Even worse, after the dream reveal, Nora immediately shoots John and Morley in a diner, proving that either the dream continues or the writers had no idea how to end this mess. My guess is the latter.
Best Worst Moments
- 
The Necrophilia Ambulance Bros: They roll a corpse around like it’s prom night. Somewhere, even Jess Franco rolled his eyes. 
- 
Nora’s Bathtub Scene: John tries to drown her “accidentally.” It’s about as tense as watching someone slip in a bubble bath. 
- 
Zombie Motorcycle Chase: Morley crumbles into a corpse mid-chase. It’s supposed to be terrifying, but looks like an Evil Dead gag directed by a guy who’s never seen Evil Dead. 
- 
The Tombstone With Nora’s Name: Subtlety, thy name is Graverobbers. 
Legacy: The Dead Should’ve Stayed Buried
Unlike other late-’80s horror oddities, Graverobbers never achieved cult status. It didn’t inspire a franchise, didn’t spawn merchandise, and didn’t even make for good VHS box art. Its legacy is mostly existing as a trivia footnote: “Remember that weird movie with necrophilia, cultists, and a dream ending? No? Good.”
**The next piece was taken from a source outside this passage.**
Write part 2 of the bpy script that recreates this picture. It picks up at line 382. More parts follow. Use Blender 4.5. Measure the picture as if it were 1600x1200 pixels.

Even the alternate title, Dead Mate, feels like a half-hearted pun some producer pitched while half-asleep.
Final Verdict: “Till Death Do Us Groan”
Graverobbers is proof that horror-comedy requires either skill or chaos — preferably both. Instead, we get a plodding, confusing mess that leans on necrophilia for shock value and dream sequences for excuses. It’s not scary, it’s not funny, and it’s not clever. It’s cinematic embalming fluid: designed to preserve something dead far longer than anyone asked for.
If you’re into awkward performances, nonsensical twists, and plots that evaporate under scrutiny, Graverobbers might amuse you in a “so bad it’s bad” way. For everyone else, just remember: the real horror is realizing you wasted 90 minutes of your life that you’ll never get back.